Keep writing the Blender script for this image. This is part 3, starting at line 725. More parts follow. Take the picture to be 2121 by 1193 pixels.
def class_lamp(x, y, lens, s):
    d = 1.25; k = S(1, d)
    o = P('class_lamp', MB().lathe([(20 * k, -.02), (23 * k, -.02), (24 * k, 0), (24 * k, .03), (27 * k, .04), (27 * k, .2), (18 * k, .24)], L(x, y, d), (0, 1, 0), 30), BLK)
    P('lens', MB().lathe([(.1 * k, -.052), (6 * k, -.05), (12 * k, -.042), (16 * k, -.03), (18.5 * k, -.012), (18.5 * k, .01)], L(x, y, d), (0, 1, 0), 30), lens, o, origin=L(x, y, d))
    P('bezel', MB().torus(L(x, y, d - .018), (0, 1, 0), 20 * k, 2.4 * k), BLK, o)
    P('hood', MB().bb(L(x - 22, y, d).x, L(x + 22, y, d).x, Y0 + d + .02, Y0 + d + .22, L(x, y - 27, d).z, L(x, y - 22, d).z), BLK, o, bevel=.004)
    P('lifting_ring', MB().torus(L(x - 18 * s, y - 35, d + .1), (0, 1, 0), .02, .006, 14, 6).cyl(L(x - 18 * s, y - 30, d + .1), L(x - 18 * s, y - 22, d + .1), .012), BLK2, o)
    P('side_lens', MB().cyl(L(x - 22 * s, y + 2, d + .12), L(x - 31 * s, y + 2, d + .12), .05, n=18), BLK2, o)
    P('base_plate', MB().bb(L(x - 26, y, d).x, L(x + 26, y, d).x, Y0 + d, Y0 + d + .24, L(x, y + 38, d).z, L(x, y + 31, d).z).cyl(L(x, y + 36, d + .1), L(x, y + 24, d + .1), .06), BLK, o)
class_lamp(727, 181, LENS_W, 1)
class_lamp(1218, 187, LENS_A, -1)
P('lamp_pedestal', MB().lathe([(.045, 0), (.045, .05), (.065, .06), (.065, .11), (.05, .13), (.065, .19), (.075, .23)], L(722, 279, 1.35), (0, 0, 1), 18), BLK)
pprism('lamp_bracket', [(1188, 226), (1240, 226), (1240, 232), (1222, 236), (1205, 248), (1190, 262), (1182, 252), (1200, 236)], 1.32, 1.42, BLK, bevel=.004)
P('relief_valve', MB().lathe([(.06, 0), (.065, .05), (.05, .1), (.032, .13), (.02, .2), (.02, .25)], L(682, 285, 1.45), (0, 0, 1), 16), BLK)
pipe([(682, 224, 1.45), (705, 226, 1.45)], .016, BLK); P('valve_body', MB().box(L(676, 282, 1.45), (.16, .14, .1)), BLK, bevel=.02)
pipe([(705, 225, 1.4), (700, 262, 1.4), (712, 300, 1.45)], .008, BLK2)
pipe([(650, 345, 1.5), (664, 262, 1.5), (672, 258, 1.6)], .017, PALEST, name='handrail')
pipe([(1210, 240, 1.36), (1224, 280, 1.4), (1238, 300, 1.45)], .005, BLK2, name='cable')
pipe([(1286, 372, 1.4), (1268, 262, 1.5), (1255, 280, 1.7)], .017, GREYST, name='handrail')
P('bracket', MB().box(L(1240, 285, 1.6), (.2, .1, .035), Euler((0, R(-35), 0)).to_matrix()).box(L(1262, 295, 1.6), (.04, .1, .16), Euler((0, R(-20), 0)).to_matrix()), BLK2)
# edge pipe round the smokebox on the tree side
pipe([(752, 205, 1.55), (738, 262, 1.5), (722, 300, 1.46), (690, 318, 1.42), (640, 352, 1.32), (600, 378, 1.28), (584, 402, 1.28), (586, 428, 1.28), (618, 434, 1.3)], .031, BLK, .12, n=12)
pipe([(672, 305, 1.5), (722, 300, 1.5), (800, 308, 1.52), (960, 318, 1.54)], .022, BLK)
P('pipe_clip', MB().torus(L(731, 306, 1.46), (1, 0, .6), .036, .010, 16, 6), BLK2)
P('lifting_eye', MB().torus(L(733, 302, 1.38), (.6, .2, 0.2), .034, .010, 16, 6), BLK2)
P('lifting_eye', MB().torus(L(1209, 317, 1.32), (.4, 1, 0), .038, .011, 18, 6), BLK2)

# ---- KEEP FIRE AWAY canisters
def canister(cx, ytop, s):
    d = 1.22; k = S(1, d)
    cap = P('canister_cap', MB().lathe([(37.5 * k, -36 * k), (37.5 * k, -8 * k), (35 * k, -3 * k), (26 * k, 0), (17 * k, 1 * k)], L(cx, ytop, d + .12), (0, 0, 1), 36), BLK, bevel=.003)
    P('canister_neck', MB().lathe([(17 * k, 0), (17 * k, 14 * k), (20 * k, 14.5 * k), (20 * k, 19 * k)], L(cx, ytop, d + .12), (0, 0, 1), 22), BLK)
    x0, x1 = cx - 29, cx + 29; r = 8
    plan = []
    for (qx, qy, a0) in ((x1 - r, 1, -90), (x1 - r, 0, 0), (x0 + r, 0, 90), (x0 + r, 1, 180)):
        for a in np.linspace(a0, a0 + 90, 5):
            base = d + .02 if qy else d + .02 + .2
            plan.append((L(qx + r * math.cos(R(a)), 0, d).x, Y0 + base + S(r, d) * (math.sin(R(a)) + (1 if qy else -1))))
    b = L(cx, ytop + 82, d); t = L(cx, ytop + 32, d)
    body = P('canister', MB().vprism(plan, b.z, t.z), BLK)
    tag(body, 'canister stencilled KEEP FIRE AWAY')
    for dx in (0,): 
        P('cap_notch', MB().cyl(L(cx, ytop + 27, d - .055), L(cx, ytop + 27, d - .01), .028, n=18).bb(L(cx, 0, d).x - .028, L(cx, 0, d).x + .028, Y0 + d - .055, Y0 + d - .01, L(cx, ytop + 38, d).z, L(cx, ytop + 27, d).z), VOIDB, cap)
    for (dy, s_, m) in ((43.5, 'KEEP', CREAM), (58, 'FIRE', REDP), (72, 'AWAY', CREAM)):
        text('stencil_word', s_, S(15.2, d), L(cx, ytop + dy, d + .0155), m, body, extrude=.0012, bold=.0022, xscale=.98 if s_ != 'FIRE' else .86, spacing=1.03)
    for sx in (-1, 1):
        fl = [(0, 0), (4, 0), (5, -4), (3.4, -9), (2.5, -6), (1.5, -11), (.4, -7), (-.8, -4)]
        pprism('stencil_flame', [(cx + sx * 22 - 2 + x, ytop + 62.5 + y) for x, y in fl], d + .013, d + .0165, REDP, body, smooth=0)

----

## [Written instruction]
Repeat the material above in full, quoting it exactly.

## [Expected answer]
Keep writing the Blender script for this image. This is part 3, starting at line 725. More parts follow. Take the picture to be 2121 by 1193 pixels.
def class_lamp(x, y, lens, s):
    d = 1.25; k = S(1, d)
    o = P('class_lamp', MB().lathe([(20 * k, -.02), (23 * k, -.02), (24 * k, 0), (24 * k, .03), (27 * k, .04), (27 * k, .2), (18 * k, .24)], L(x, y, d), (0, 1, 0), 30), BLK)
    P('lens', MB().lathe([(.1 * k, -.052), (6 * k, -.05), (12 * k, -.042), (16 * k, -.03), (18.5 * k, -.012), (18.5 * k, .01)], L(x, y, d), (0, 1, 0), 30), lens, o, origin=L(x, y, d))
    P('bezel', MB().torus(L(x, y, d - .018), (0, 1, 0), 20 * k, 2.4 * k), BLK, o)
    P('hood', MB().bb(L(x - 22, y, d).x, L(x + 22, y, d).x, Y0 + d + .02, Y0 + d + .22, L(x, y - 27, d).z, L(x, y - 22, d).z), BLK, o, bevel=.004)
    P('lifting_ring', MB().torus(L(x - 18 * s, y - 35, d + .1), (0, 1, 0), .02, .006, 14, 6).cyl(L(x - 18 * s, y - 30, d + .1), L(x - 18 * s, y - 22, d + .1), .012), BLK2, o)
    P('side_lens', MB().cyl(L(x - 22 * s, y + 2, d + .12), L(x - 31 * s, y + 2, d + .12), .05, n=18), BLK2, o)
    P('base_plate', MB().bb(L(x - 26, y, d).x, L(x + 26, y, d).x, Y0 + d, Y0 + d + .24, L(x, y + 38, d).z, L(x, y + 31, d).z).cyl(L(x, y + 36, d + .1), L(x, y + 24, d + .1), .06), BLK, o)
class_lamp(727, 181, LENS_W, 1)
class_lamp(1218, 187, LENS_A, -1)
P('lamp_pedestal', MB().lathe([(.045, 0), (.045, .05), (.065, .06), (.065, .11), (.05, .13), (.065, .19), (.075, .23)], L(722, 279, 1.35), (0, 0, 1), 18), BLK)
pprism('lamp_bracket', [(1188, 226), (1240, 226), (1240, 232), (1222, 236), (1205, 248), (1190, 262), (1182, 252), (1200, 236)], 1.32, 1.42, BLK, bevel=.004)
P('relief_valve', MB().lathe([(.06, 0), (.065, .05), (.05, .1), (.032, .13), (.02, .2), (.02, .25)], L(682, 285, 1.45), (0, 0, 1), 16), BLK)
pipe([(682, 224, 1.45), (705, 226, 1.45)], .016, BLK); P('valve_body', MB().box(L(676, 282, 1.45), (.16, .14, .1)), BLK, bevel=.02)
pipe([(705, 225, 1.4), (700, 262, 1.4), (712, 300, 1.45)], .008, BLK2)
pipe([(650, 345, 1.5), (664, 262, 1.5), (672, 258, 1.6)], .017, PALEST, name='handrail')
pipe([(1210, 240, 1.36), (1224, 280, 1.4), (1238, 300, 1.45)], .005, BLK2, name='cable')
pipe([(1286, 372, 1.4), (1268, 262, 1.5), (1255, 280, 1.7)], .017, GREYST, name='handrail')
P('bracket', MB().box(L(1240, 285, 1.6), (.2, .1, .035), Euler((0, R(-35), 0)).to_matrix()).box(L(1262, 295, 1.6), (.04, .1, .16), Euler((0, R(-20), 0)).to_matrix()), BLK2)
# edge pipe round the smokebox on the tree side
pipe([(752, 205, 1.55), (738, 262, 1.5), (722, 300, 1.46), (690, 318, 1.42), (640, 352, 1.32), (600, 378, 1.28), (584, 402, 1.28), (586, 428, 1.28), (618, 434, 1.3)], .031, BLK, .12, n=12)
pipe([(672, 305, 1.5), (722, 300, 1.5), (800, 308, 1.52), (960, 318, 1.54)], .022, BLK)
P('pipe_clip', MB().torus(L(731, 306, 1.46), (1, 0, .6), .036, .010, 16, 6), BLK2)
P('lifting_eye', MB().torus(L(733, 302, 1.38), (.6, .2, 0.2), .034, .010, 16, 6), BLK2)
P('lifting_eye', MB().torus(L(1209, 317, 1.32), (.4, 1, 0), .038, .011, 18, 6), BLK2)

# ---- KEEP FIRE AWAY canisters
def canister(cx, ytop, s):
    d = 1.22; k = S(1, d)
    cap = P('canister_cap', MB().lathe([(37.5 * k, -36 * k), (37.5 * k, -8 * k), (35 * k, -3 * k), (26 * k, 0), (17 * k, 1 * k)], L(cx, ytop, d + .12), (0, 0, 1), 36), BLK, bevel=.003)
    P('canister_neck', MB().lathe([(17 * k, 0), (17 * k, 14 * k), (20 * k, 14.5 * k), (20 * k, 19 * k)], L(cx, ytop, d + .12), (0, 0, 1), 22), BLK)
    x0, x1 = cx - 29, cx + 29; r = 8
    plan = []
    for (qx, qy, a0) in ((x1 - r, 1, -90), (x1 - r, 0, 0), (x0 + r, 0, 90), (x0 + r, 1, 180)):
        for a in np.linspace(a0, a0 + 90, 5):
            base = d + .02 if qy else d + .02 + .2
            plan.append((L(qx + r * math.cos(R(a)), 0, d).x, Y0 + base + S(r, d) * (math.sin(R(a)) + (1 if qy else -1))))
    b = L(cx, ytop + 82, d); t = L(cx, ytop + 32, d)
    body = P('canister', MB().vprism(plan, b.z, t.z), BLK)
    tag(body, 'canister stencilled KEEP FIRE AWAY')
    for dx in (0,): 
        P('cap_notch', MB().cyl(L(cx, ytop + 27, d - .055), L(cx, ytop + 27, d - .01), .028, n=18).bb(L(cx, 0, d).x - .028, L(cx, 0, d).x + .028, Y0 + d - .055, Y0 + d - .01, L(cx, ytop + 38, d).z, L(cx, ytop + 27, d).z), VOIDB, cap)
    for (dy, s_, m) in ((43.5, 'KEEP', CREAM), (58, 'FIRE', REDP), (72, 'AWAY', CREAM)):
        text('stencil_word', s_, S(15.2, d), L(cx, ytop + dy, d + .0155), m, body, extrude=.0012, bold=.0022, xscale=.98 if s_ != 'FIRE' else .86, spacing=1.03)
    for sx in (-1, 1):
        fl = [(0, 0), (4, 0), (5, -4), (3.4, -9), (2.5, -6), (1.5, -11), (.4, -7), (-.8, -4)]
        pprism('stencil_flame', [(cx + sx * 22 - 2 + x, ytop + 62.5 + y) for x, y in fl], d + .013, d + .0165, REDP, body, smooth=0)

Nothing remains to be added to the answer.